§ Task goal
Output exactly the span of lines that begins at the line containing "Write the bpy" and ends at the line containing "COL = scene.collection", both lines included.

§ Input material
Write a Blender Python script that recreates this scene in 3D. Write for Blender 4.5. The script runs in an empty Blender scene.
* * *
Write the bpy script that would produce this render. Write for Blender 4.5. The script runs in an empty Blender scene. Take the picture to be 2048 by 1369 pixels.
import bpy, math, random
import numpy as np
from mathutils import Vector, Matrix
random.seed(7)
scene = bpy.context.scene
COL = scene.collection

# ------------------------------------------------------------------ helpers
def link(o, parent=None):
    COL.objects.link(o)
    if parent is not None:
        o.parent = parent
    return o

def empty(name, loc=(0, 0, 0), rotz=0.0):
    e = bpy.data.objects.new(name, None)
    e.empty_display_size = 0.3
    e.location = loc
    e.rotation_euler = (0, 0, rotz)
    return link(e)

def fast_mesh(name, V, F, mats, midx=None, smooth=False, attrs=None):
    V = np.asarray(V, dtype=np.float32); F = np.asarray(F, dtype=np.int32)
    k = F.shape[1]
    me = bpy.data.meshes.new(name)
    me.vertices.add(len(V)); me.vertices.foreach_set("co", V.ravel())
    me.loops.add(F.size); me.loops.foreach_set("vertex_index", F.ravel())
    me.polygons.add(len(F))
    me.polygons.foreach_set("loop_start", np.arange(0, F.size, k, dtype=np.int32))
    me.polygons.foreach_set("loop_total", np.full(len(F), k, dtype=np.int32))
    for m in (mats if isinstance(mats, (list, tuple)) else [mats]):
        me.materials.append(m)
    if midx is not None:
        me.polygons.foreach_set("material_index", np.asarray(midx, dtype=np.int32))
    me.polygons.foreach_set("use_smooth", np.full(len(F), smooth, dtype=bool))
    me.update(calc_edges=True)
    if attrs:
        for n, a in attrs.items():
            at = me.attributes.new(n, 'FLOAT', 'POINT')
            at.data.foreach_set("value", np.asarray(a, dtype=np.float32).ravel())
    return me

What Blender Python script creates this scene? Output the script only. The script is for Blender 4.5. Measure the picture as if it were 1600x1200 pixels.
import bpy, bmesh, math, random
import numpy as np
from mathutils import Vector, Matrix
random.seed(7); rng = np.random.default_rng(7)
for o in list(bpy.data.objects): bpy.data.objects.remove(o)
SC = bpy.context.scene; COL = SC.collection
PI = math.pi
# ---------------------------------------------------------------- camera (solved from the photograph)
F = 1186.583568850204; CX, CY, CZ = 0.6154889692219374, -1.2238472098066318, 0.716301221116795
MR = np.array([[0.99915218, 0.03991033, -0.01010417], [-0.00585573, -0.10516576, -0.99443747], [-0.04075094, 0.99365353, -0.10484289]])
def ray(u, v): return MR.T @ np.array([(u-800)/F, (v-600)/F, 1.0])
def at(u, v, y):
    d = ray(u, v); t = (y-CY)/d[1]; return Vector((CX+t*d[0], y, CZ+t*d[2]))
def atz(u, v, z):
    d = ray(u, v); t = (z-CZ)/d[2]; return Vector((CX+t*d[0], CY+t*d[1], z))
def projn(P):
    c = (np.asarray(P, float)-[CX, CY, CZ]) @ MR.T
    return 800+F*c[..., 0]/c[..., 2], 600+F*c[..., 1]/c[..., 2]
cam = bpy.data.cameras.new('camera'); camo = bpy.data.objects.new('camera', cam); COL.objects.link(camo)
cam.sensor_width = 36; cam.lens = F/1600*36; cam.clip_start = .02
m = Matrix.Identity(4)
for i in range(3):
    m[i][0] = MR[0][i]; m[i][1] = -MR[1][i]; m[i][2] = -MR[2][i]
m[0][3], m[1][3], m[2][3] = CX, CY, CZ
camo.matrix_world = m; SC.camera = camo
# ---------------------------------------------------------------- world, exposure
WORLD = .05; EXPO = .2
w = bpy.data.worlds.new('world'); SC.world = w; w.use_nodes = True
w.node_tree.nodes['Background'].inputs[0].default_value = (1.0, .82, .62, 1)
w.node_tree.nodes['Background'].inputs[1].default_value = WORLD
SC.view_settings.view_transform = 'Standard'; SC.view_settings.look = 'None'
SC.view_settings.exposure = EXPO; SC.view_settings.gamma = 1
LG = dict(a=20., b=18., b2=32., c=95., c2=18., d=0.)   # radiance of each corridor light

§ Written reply
Write the bpy script that would produce this render. Write for Blender 4.5. The script runs in an empty Blender scene. Take the picture to be 2048 by 1369 pixels.
import bpy, math, random
import numpy as np
from mathutils import Vector, Matrix
random.seed(7)
scene = bpy.context.scene
COL = scene.collection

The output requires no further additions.